An Evaluation of the Durability of Polymer Concrete Bonds to Aluminum Bridge Decks

Abstract

The objective of this study is to evaluate the bond durability of an epoxy-based polymer concrete wearing surface bonded to aluminum bridge decks. In the bridge design, an aluminum alloy bridge deck is used with a polymer concrete wearing surface. A modified mixed mode flexure fracture test was developed to assess the bond durability of specimens aged in the following environmental conditionings: 30°C [86°F], 98% RH; 45°C [113°F], 98% RH; 60°C [140°F], 98% RH; freezing and thawing; salt (NaCl) water soak; and 60°C [140°F], dry. The exposure times varied from none to twelve months. The critical strain energy release rate (Gc) of the bond was determined using a compliance technique.
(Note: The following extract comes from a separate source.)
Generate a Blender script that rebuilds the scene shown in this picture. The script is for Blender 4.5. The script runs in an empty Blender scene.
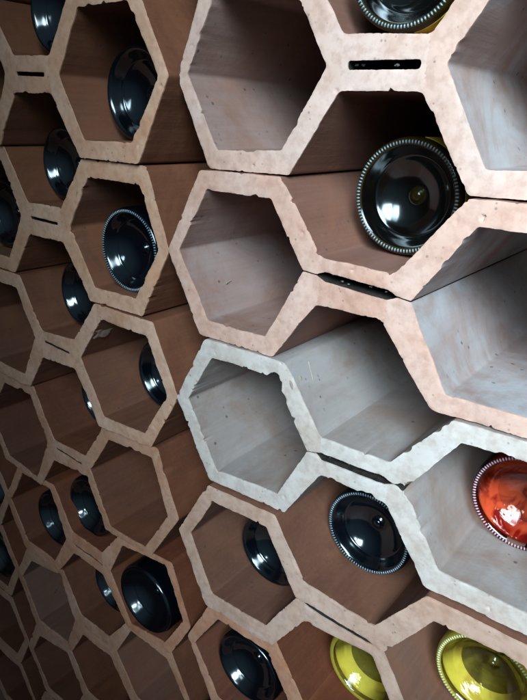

In spite of considerable scatter in the data, the results suggested that the interfacial bond toughness had been degraded by exposure conditions. The aging appeared to affect the polymer concrete overlay (silica aggregates/epoxy bond) as well. Fracture analysis and finite element modeling were completed for linear elastic behavior. Analytical and numerical solutions were in reasonably good agreement. Characterization of the bridge components and failure specimens were accomplished using analytical measurements including thermal gravimetric analysis (TGA), differential scanning calorimetry (DSC), and dynamic mechanical analysis (DMA). Techniques employed in the surface analysis included x-ray photoelectron spectroscopy (XPS) and scanning electron microscopy (SEM).